Logo: to the web site of Uppsala University

This study explores how the utilization of electric vehicles (EVs) and a stationary battery energy storage system (BESS) can help manage capacity constraints and enhance resilience in a local distribution grid. The Swedish power system is expected to undergo substantial changes due to shifts in electricity consumption and an increasing share of variable renewable electricity generation. Grid capacity limitations are one of the primary barriers to electrification. Electrification is progressing faster than both grid reinforcement and the expansion of renewable electricity generation. Integrating energy storage systems and flexibility into the grid may offer an alternative to conventional grid reinforcements.

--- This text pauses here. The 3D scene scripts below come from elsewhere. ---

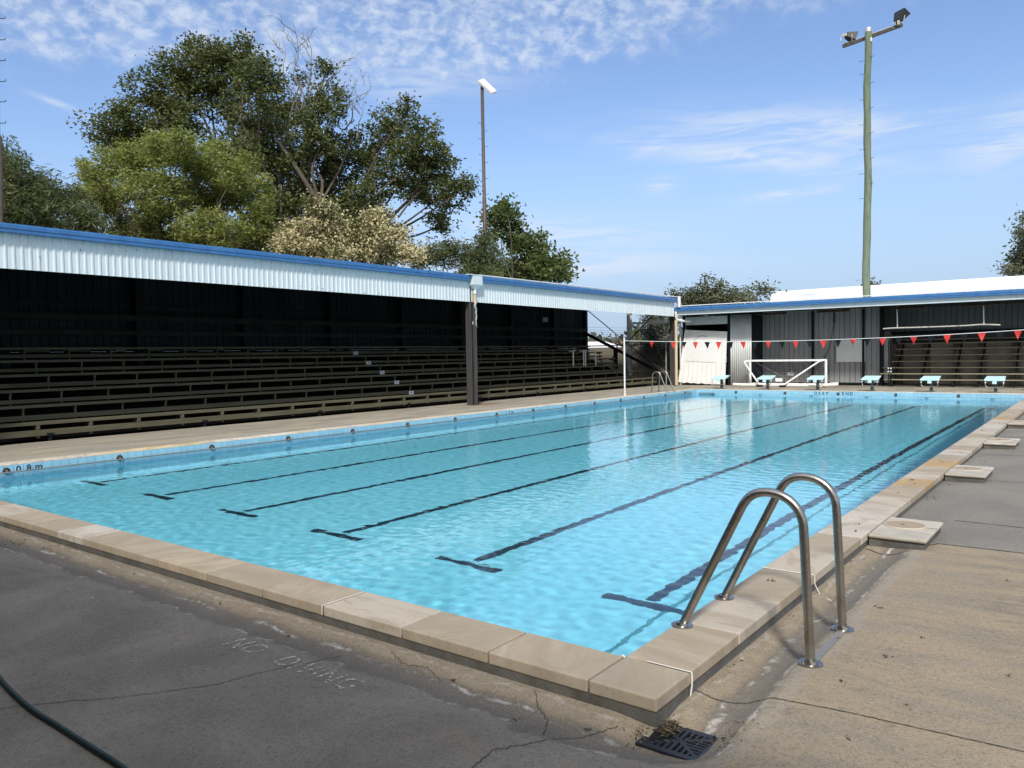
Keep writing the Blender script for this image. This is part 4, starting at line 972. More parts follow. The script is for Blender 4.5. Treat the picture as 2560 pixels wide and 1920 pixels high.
# right half: upper charcoal wall, lower blockwork with piers
mb = MB(); mb.rib((-6.6, 32.2, 0), (9, 32.2, 0), 2.12, 3.1, SP, .2035, (0, -1, 0)); mb.build('upper_wall', mat('slate_sheet', (.13, .15, .165), .55, var=.15, streak=(3, 3, .3)), shed)
MB().box((-5.3, 32.05, 2.03), (9, 32.17, 2.13)).build('wall_rail', M_STANDFRAME, shed)
MB().box((-6.6, 32.30, -.1), (9, 32.5, 2.12)).build('block_wall', M_BROWN, shed)
mb = MB(); mb.box((-5.3, 32.28, 1.62), (9, 32.3, 2.1)); mb.build('dark_band', mat('band_brown', (.08, .075, .07), .8), shed)
for x in (-4.98, -4.0, -2.92, -2.05, -.95, .1, 1.2): MB().box((x-.11, 32.02, -.1), (x+.11, 32.28, 1.62)).build('wall_pier', mat('pier_brown', (.17, .15, .12), .9, var=.3, vscale=4), shed)
# floor inside, slightly raised threshold of dirt
MB().box((-13, 29.2, -.3), (9, 33.2, -.02)).build('shed_floor', mat('shed_concrete', (.22, .19, .15), .9, var=.25, vscale=1.2, col2=(.12, .10, .08), cscale=1.5), shed)
# tiered benches in the shed
ble = thing('tiered_bench', 'tiers of thin olive plank benches inside the open right half of the shed', 'bleacher', (-2, 30.5, 0))
RZ = [.262, .478, .708, .944, 1.180, 1.423, 1.645, 1.80]; RX = [-5.03, -5.26, -5.33, -5.0, -4.95, -5.0, -4.9, -4.85]
for k in range(8):
    y = 29.5+.33*k
    MB().box((RX[k], y, RZ[k]-.038), (9, y+.24, RZ[k])).build('bench_seat', mat('light_olive_bench', (.27, .245, .165), .6, var=.18, vscale=2, streak=(.5, 6, 6)), ble, bevel=.004)  # lighter olive than the grandstand benches
for x in (-4.75, -3.80, -2.68, -1.90, -.79, .2, 1.3):
    mb = MB(); mb.bar((x, 29.60, .03), (x, 29.60+.33*7, RZ[7]-.06), .05, .14)
    for k in range(0, 8): mb.box((x-.026, 29.52+.33*k, max(RZ[k]-.17, -.02) if k else -.02), (x+.026, 29.60+.33*k, RZ[k]-.039))
    mb.build('bench_support', M_STANDFRAME, ble)
for x in (-4.86, -4.78): MB().tube([(x, 29.45, -.02), (x, 29.45, 1.75)], .018, 8).build('conduit', M_STANDFRAME, ble)
mb = MB()
for x in (-4.86, -4.77):
    for z in (.56, .685): mb.box((x-.022, 29.42, z-.03), (x+.022, 29.435, z+.03))
mb.build('reflector', M_PVC, ble)
# leaning broken door
M_DOOR = mat('white_door', (0.80, 0.80, 0.78), .5, var=.05, vscale=2, col2=(.62, .60, .50), cmask=(.62, .85), cscale=1.6)
t_ = thing('white_door', 'white ribbed door hanging crooked and scuffed in the shed doorway', 'door', (-12.1, 28.8, 0))
c00, c10, c11, c01 = Vector((-13.25, 28.62, .105)), Vector((-11.16, 28.80, .0)), Vector((-11.08, 28.88, 2.28)), Vector((-13.03, 28.88, 2.415))
def dpt(u, v, off=0):
    p = c00.lerp(c10, u).lerp(c01.lerp(c11, u), v); n = (c10-c00).cross(c01-c00).normalized(); return p+n*off
mb = MB(); N = 10; vs = []; fs = []
us = []
for i in range(N):
    for tt, d in ((0, 0), (.10, .018), (.22, .018), (.32, 0)): us.append(((i+tt)/N, d))
us.append((1, 0))
for u, d in us: vs += [dpt(u, .008*math.sin(u*40), d), dpt(u, 1, d)]
fs = [(2*i, 2*i+2, 2*i+3, 2*i+1) for i in range(len(us)-1)]; mb._add(vs, fs); o = mb.build('sheet', M_DOOR, t_); o.modifiers.new('t', 'SOLIDIFY').thickness = .003
mb = MB(); mb._add([dpt(.10+.68*i, j, k) for i, j, k in ((0, .41, .024), (1, .41, .024), (1, .965, .024), (0, .965, .024))], [(0, 1, 2, 3)]); o = mb.build('board', mat('whiteboard_white', (.80, .81, .80), .35, var=.04, col2=(.6, .63, .66), cmask=(.55, .8), cscale=3), t_); md = o.modifiers.new('t', 'SOLIDIFY'); md.thickness = .006
mb = MB()
def stroke(P): mb.tube([dpt(*p, .0285) for p in P], .0055, 4, flat=1)
for i in range(15):                                       # faint smeared marker lettering set in an arc
    a = math.radians(158-i*9.6); u, v = .455+.215*math.cos(a), .70+.20*math.sin(a); s_ = .020
    for _ in range(random.choice([1, 2, 2, 3])):
        if random.random() < .2: continue
        d = random.uniform(-.6, 3.1); du, dv = s_*math.cos(d), s_*1.1*math.sin(d); o_ = random.gauss(0, .010), random.gauss(0, .008)
        stroke([(u-du+o_[0], v-dv+o_[1]), (u+o_[0]*.3, v+random.gauss(0, .006)), (u+du+o_[0], v+dv+o_[1])])
for i in range(26):
    u, v = random.uniform(.22, .70), random.uniform(.50, .76); d = random.uniform(0, 6.28); stroke([(u, v), (u+.012*math.cos(d), v+.008*math.sin(d))])
mb.build('marker_scrawl', mat('faded_marker', (.30, .33, .36), .6), t_)
mb = MB()
for _ in range(14): p = dpt(1.0, random.uniform(.42, .52), random.uniform(0, .03)); mb.box(p-Vector((.03, .012, .02)), p+Vector((.02, .012, .03)))
mb.build('torn_edge', M_DOOR, t_)
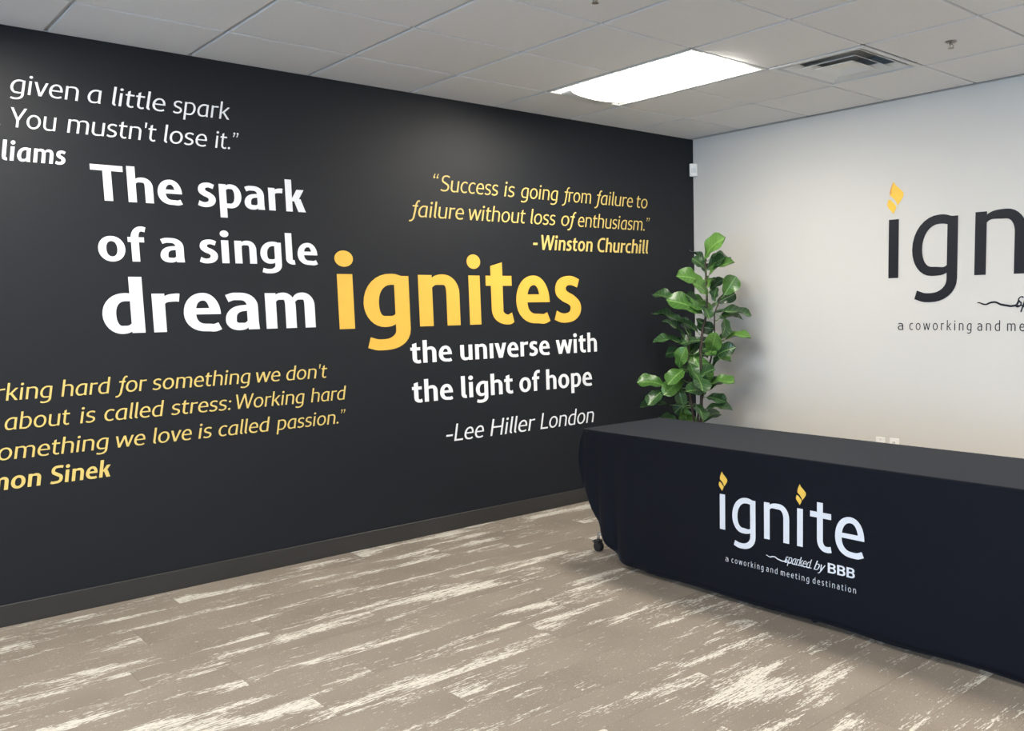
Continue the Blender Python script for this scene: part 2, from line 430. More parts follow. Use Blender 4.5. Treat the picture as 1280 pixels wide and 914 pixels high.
    if ch == 'R':
        N = W(440)
        q = box(0, 0, w, C) + brush([(w*.5, C-h/2, 0, h), (N*.5, C-h/2, 0, h), (N-w*.55, C*.73, -90, w), (N*.5, C*.45, 180, h), (w*.5, C*.45, 180, h)])
        return q + slab(N-w*1.05, 0, N*.42, C*.46, w*1.1), S+8, 6
    if ch == 'S':
        N = W(400); a = w*.95
        q = brush([(N-24, C-66, 160, h), (N*.53, C+8-h/2, 180, h), (a/2+6, C*.735, -90, a), (N*.50, C*.51, -30, a), (N-a/2, C*.26, -90, a), (N*.45, h/2-8, 180, h), (12, 62, 157, h)], kap=.62)
        return q, 30, 30
    if ch == 'C':
        N = W(465)
        return brush([(N-10, C-66, 160, h), (N*.60, C+8-h/2, 180, h), (w/2, C*.5, -90, w), (N*.60, h/2-8, 0, h), (N-4, 62, 22, h)]), O, 16
    if ch == 'W':
        N = W(800)+(w-85)*.8; wd = w*.98; m = N/2
        for xa, xb in ((N*.26-wd/2, 0), (N*.26-wd/2, m-wd/2), (N*.74-wd/2, m-wd/2), (N*.74-wd/2, N-wd)): q += slab(xa, 0, xb, C, wd)
        return q, V-6, V-6
    r = w*.62
    if ch == '.': return disc(r, r-6, r), 40, 30
    if ch == ':': return disc(r, r-6, r) + disc(r, 400, r), 40, 40
    if ch == '-': return box(0, 215, 200+(w-85)*.3, 215+h*1.1), 40, 40
    if ch == "'": return [[(0, C), (w*.9, C), (w*.7, C-210), (w*.15, C-210)]], 40, 40
    if ch in '”“':
        for o in (0, w*1.75):
            if ch == '”': q += disc(o+r*.9, C-r*.6, r*.85, r*.85) + [[(o+r*.9, C-r*1.3), (o+r*1.8, C-r*.7), (o+r*.8, C-190), (o+r*.1, C-170)]]
            else: q += disc(o+r*.9, C-130, r*.85, r*.85) + [[(o+r*.9, C-130+r*.7), (o, C-130+r*.1), (o+r*1.0, C+40), (o+r*1.7, C+20)]]
        return q, 30, 30
    raise ValueError(ch)

def word_polys(s, w, h, it=False, shear=0.0, track=0, k=1.0, split=False):
    polys, groups, x = [], [], 0
    for i, ch in enumerate(s):
        q, lb, rb = glyph(ch, w, h, it, k)
        if i: x += lb + track
        lo = min(p[0] for f in q for p in f) if ch not in 'f' else 0
        adv = max(p[0] for f in q for p in f)
        if ch == 'f': adv -= (60 if it else 40)
        if ch == 'r' and i+1 < len(s) and s[i+1] in 'aoe': adv -= 6
        groups.append([[(px + x + shear*py, py) for px, py in f] for f in q])
        x += adv + rb
    return groups if split else [f for g in groups for f in g]

from mathutils.geometry import delaunay_2d_cdt
def flat_print(name, polys, frame, mat, parent=None, sc=1.0):
    """a flat cut-out: frame(x, y) gives the world position"""
    pv, pf = [], []
    for f in polys:
        if sum(f[i-1][0]*f[i][1] - f[i][0]*f[i-1][1] for i in range(len(f))) < 0: f = f[::-1]
        pf.append(list(range(len(pv), len(pv)+len(f)))); pv += [Vector((x*sc, y)) for x, y in f]
    r = delaunay_2d_cdt(pv, [], pf, 1, 1e-5 if sc > 10 else 1e-3)   # union of the strokes: one clean sheet
    vs = [frame(v.x/sc, v.y) for v in r[0]]
    return link(name, mesh(name, vs, [list(f) for f, o_ in zip(r[2], r[5]) if len(o_)]), parent, mat=mat)
def fit_letters(groups, x0, x1):
    xs_ = [p[0] for g in groups for f in g for p in f]; a, b = min(xs_), max(xs_); s = (x1-x0)/(b-a)
    return [[[(x0 + (x-a)*s, y) for x, y in f] for f in g] for g in groups]
def fit(polys, x0, x1):
    a = min(p[0] for f in polys for p in f); b = max(p[0] for f in polys for p in f); s = (x1-x0)/(b-a)
    return [[(x0 + (x-a)*s, y) for x, y in f] for f in polys]

# ================= structure =================
floor = link('floor', box_mesh('floor', XW, YW, -.06, 0, 0, -.004), mat=M_plenum); tag(floor, kind='structure')
wall_left = link('wall_left', box_mesh('wall_left', XW, 0, -.06, .12, .12, H+.25), mat=M_black); tag(wall_left, kind='structure')
wall_right = link('wall_right', box_mesh('wall_right', 0, YW, -.06, .12, 0, H+.25), mat=M_white); tag(wall_right, kind='structure')
wall_near = link('wall_near', box_mesh('wall_near', XW-.12, YW-.12, -.06, .12, YW, H+.25), mat=M_plain); tag(wall_near, kind='structure')
bm = bmesh.new()
WY = [(-8.2, -6.4), (-5.9, -4.1), (-3.6, -1.8)]                  # window openings in the far side wall
edges = [YW] + [v for w_ in WY for v in w_] + [.12]
for a, b_ in zip(edges[::2], edges[1::2]): bm_box(bm, XW-.12, a, -.06, XW, b_, H+.25)
for a, b_ in WY:
    bm_box(bm, XW-.12, a, -.06, XW, b_, .15); bm_box(bm, XW-.12, a, 2.35, XW, b_, H+.25)
wall_far = link('wall_far', bm_mesh('wall_far', bm), mat=M_plain); tag(wall_far, kind='structure')
for n_, (a, b_) in enumerate(WY):
    wn = empty('window_%d' % (n_+1), (XW-.06, (a+b_)/2, .15), kind='structure')
    bm = bmesh.new(); hw = (b_-a)/2
    for q in ((-.03, -hw, 0, .03, -hw+.05, 2.2), (-.03, hw-.05, 0, .03, hw, 2.2), (-.03, -hw+.05, 0, .03, hw-.05, .05), (-.03, -hw+.05, 2.15, .03, hw-.05, 2.2), (-.03, -.025, .05, .03, .025, 2.15)):
        bm_box(bm, *q)
    link('window_frame', bm_mesh('window_frame', bm), wn, mat=M_metal_white)
    for s in (0, 1):
        y0 = -hw+.05 if s == 0 else .025; y1 = -.025 if s == 0 else hw-.05
        link('pane', box_mesh('pane', -.008, y0, .05, .008, y1, 2.15), wn, mat=M_pane)
bb = link('baseboard_left', box_mesh('baseboard_left', XW, -.008, 0, -.008, 0, .102, bev=.003), mat=M_base); tag(bb, kind='structure')
bb = link('baseboard_right', box_mesh('baseboard_right', -.008, YW, 0, 0, 0, .102, bev=.003), mat=M_base); tag(bb, kind='structure')
# wall angle of the suspended ceiling
bm = bmesh.new()
bm_box(bm, XW, -.022, H-.001, 0, 0, H+.001); bm_box(bm, XW, -.0015, H-.001, 0, 0, H+.03)
tr = link('trim_1', bm_mesh('trim_1', bm), mat=M_tee); tag(tr, kind='structure')
bm = bmesh.new()
bm_box(bm, -.022, YW, H-.0012, 0, -.022, H+.001); bm_box(bm, -.0015, YW, H-.0012, 0, -.022, H+.03)
tr = link('trim_2', bm_mesh('trim_2', bm), mat=M_tee); tag(tr, kind='structure')

# carpet planks, laid lengthways along the black wall
PL, PW = 1.0, 0.25
plank_full = box_mesh('carpet_plank', -PL/2+.0003, -PW/2+.0003, -.006, PL/2-.0003, PW/2-.0003, 0, bev=.0007)
plank_full.materials.append(M_carpet)
rest = bmesh.new()
row = 0
y = 0.0
while y > YW + .01:
    off = [0, .62, .27, .85, .41, .12, .73][row % 7]
    x = -off*PL + .0
    xs = [0.0]
    while x > XW:
        if x < -1e-3: xs.append(x)
        x -= PL
    xs.append(XW)
    for a, b_ in zip(xs[1:], xs[:-1]):
        near = b_ > -6.3 and y > -5.6
        if near:
            if abs(b_-a-PL) < .01: link('carpet_plank', plank_full, floor, ((a+b_)/2, y-PW/2, 0))
            else:
                me = box_mesh('carpet_plank', -(b_-a)/2+.0003, -PW/2+.0003, -.006, (b_-a)/2-.0003, PW/2-.0003, 0, bev=.0007)
                link('carpet_plank', me, floor, ((a+b_)/2, y-PW/2, 0), mat=M_carpet)
        else: bm_box(rest, a+.0008, y-PW+.0008, -.006, b_-.0008, y-.0008, 0)
    y -= PW; row += 1
r_ = link('carpet_planks', bm_mesh('carpet_planks', rest), floor, mat=M_carpet); tag(r_, kind='stuff')

# suspended ceiling: deck, grid, lay-in tiles
ceiling = link('ceiling', box_mesh('ceiling', XW, YW, H+.16, 0, 0, H+.25), mat=M_plenum); tag(ceiling, kind='structure')
NI = range(-8, 8); NJ = range(1, 15)
LIGHTS = [(4, 1), (-1, 1), (-6, 1), (4, 6), (-1, 6), (-6, 6), (4, 11), (-1, 11), (-6, 11)]
VENTS = [(5, 3)]
for i in NI:
    if GX(i) > XW: link('cross_tee', box_mesh('tee', GX(i)-.012, YW, H+.0085, GX(i)+.012, -.0, H+.012), ceiling, mat=M_tee)
for j in NJ:
    if GY(j) > YW:
        link('main_tee', box_mesh('tee', XW, GY(j)-.012, H+.0088, 0, GY(j)+.012, H+.0125), ceiling, mat=M_tee)
used = set()
for i, j in LIGHTS: used |= {(i, j), (i, j+1)}
for i, j in VENTS: used.add((i, j))
xs = [(i, GX(i), GX(i+1)) for i in range(-8, 6) if GX(i) >= XW-.01] + [(6, GX(6), GX(7))]
ys = [(0, GY(1), 0.0)] + [(j, GY(j+1), GY(j)) for j in range(1, 14) if GY(j+1) > YW-.01]
ys.append((99, YW, ys[-1][1]))
xs.insert(0, (-99, XW, xs[0][1]))
tile_cache = {}
def tile(x0, x1, y0, y1):
    w_, d_ = x1-x0, y1-y0
    key = (round(w_, 3), round(d_, 3))
    if key not in tile_cache:
        bm = bmesh.new(); a, b_ = w_/2, d_/2
        # tegular edge: field dropped through the grid, shoulder resting on the tees
        bm_box(bm, -a+.0095, -b_+.0078, -.002, a-.0095, b_-.0078, .0085, bev=.0015)
        bm_box(bm, -a+.004, -b_+.003, .0126, a-.004, b_-.003, .022)
        me = bm_mesh('ceiling_tile', bm); me.materials.append(M_tile); tile_cache[key] = me
    link('ceiling_tile', tile_cache[key], ceiling, ((x0+x1)/2, (y0+y1)/2, H))
for i, x0, x1 in xs:
    for j, y0, y1 in ys:
        if (i, j) in used or x1-x0 < .06 or y1-y0 < .06: continue
        tile(x0, x1, y0, y1)

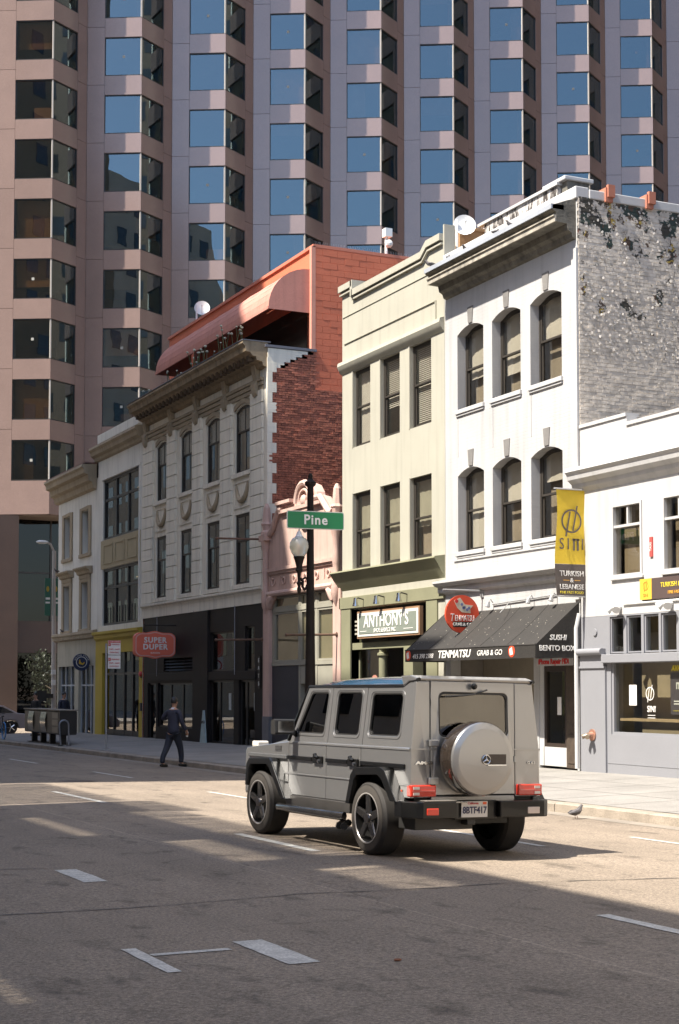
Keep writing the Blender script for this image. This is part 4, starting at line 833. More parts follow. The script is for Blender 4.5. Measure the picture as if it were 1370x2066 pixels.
# black burger shop
b = wall_holes(Y0 - .02, Y1 - .15, -.4, 4.40, [(53.79, 54.75, -.4, 1.95), (49.7, 52.92, 2.36, 2.84), (49.75, 53.6, .35, 1.95), (45.85, 48.1, 2.33, 3.63), (44.05, 44.88, 2.32, 3.73), (45.85, 48.1, -.05, 2.02), (44.05, 45.4, -.4, 2.02)], x=D - .004, d=.22)
part('shop_front', b, M_SHOPBLK, bk)
for k in range(4): b = B(); b.hexa([(D + .02, 49.72, 2.40 + k * .11), (D + .02, 52.9, 2.40 + k * .11), (D + .1, 52.9, 2.47 + k * .11), (D + .1, 49.72, 2.47 + k * .11)], [(D + .03, 49.72, 2.385 + k * .11), (D + .03, 52.9, 2.385 + k * .11), (D + .11, 52.9, 2.455 + k * .11), (D + .11, 49.72, 2.455 + k * .11)]); part('louvre', b, M_BLACK, bk)
b = B(); b.box(D - .05, D + .05, 43.9, 54.8, 2.03, 2.30); b.box(D - .08, D + .02, 48.12, 49.6, -.2, 4.38); part('shop_pilaster', b, M_SHOPBLK, bk, bevel=.01)
M_SDG = glass('dark shop glass', (.60, .56, .50), .05, 1.5)
for a, c, z, zt, mul in ((45.85, 48.1, 2.33, 3.63, ()), (44.05, 44.88, 2.32, 3.73, ()), (49.75, 53.6, .35, 1.95, (51.0, 52.3)), (45.85, 48.1, -.05, 2.02, (47.3,)), (44.05, 45.4, -.15, 2.02, (44.9,)), (53.79, 54.75, -.15, 1.95, ())):
    f = B(); f.box(D + .08, D + .15, a, a + .06, z, zt); f.box(D + .08, D + .15, c - .06, c, z, zt); f.box(D + .08, D + .15, a + .06, c - .06, z, z + .06); f.box(D + .08, D + .15, a + .06, c - .06, zt - .06, zt)
    for y in mul: f.box(D + .08, D + .15, y - .04, y + .04, z + .06, zt - .06)
    w_ = part('shop_window', f, M_BLACK, bk); g = B(); g.box(D + .11, D + .115, a + .06, c - .06, z + .06, zt - .06); part('pane', g, M_SDG, w_)
    if (a, z) == (45.85, -.05):
        for yy, z0, z1, dy in ((46.45, 1.05, 1.60, .2), (46.0, 1.05, 1.75, .16), (45.98, -.02, .85, .1)): g = B(); g.box(D + .10, D + .106, yy - dy / 2 - .02, yy + dy / 2, z0, z1); part('paper_notice', g, mat('pale print', (.45, .47, .46), .7, .25, 14), w_)
    if (a, z) == (44.05, -.15): g = B(); g.box(D + .10, D + .106, 43.98 + .15, 44.35, 1.05, 1.62); part('paper_notice', g, MATS['pale print'], w_)
    if (a, z) == (44.05, 2.32): g = B(); g.box(D + .5, D + .55, 44.0, 44.9, 2.3, 3.8); part('menu_board', g, mat('grey menu board', (.20, .22, .23), .7, .2), w_); g = B(); g.box(D + .48, D + .5, 44.4, 44.65, 3.0, 3.25); part('menu_print', g, mat('green print', (.30, .42, .05), .6), w_); g = B(); g.box(D + .48, D + .5, 44.45, 44.7, 2.6, 2.72); part('menu_print', g, mat('red print', (.6, .08, .03), .6), w_)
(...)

The study is divided into two main parts. Firstly, the availability of an EV fleet was conducted for two scenarios – for 10 and 90 % EV penetration – and based on regional demographics, user behavior, and a mean-value theoretical model of vehicle type. Second, based on the concept of a Virtual Power Line (VPL), a theoretical model was developed and simulated using real grid data and load data for three one-week periods representing high (winter), medium (spring/autumn) and low (summer) load scenarios. The simulated system includes a hybrid photovoltaic (PV) park with a stationary BESS and the two EV scenarios. The VPL scenario was compared to two reference cases, one as the system is today and one with unmanaged EV charging and PV park included in the system.

The benefits of the VPL concept are dependent on the load conditions and power level of installed PV generation in the system. During the high load conditions, normally during winter, the VPL reduces peak loads and manages all instances of capacity limitation, while also increasing the local transfer capacity and enabling EV charging within system constraints. During low and medium load conditions the VPL enables less curtailment of PV generation. The results indicate that up to 5 % more PV generation could be utilized in the system with an integrated BESS. By optimizing the operational strategy of BESS, there is a potential that even more, if not all, PV generation can be utilized in the system. In terms of impact on EV charging the average charging power was reduced by 5 % compared to uncontrolled charging for all but two cases with high load and high EV penetration (90 %). During these exceptions these reductions reached 40 %. Furthermore, it was seen that the VPL concept could be utilized to a greater extent for a lower charging power compared to a higher. The maximum discharging power required per EV peaks at of 25 % of the allowed discharge capacity.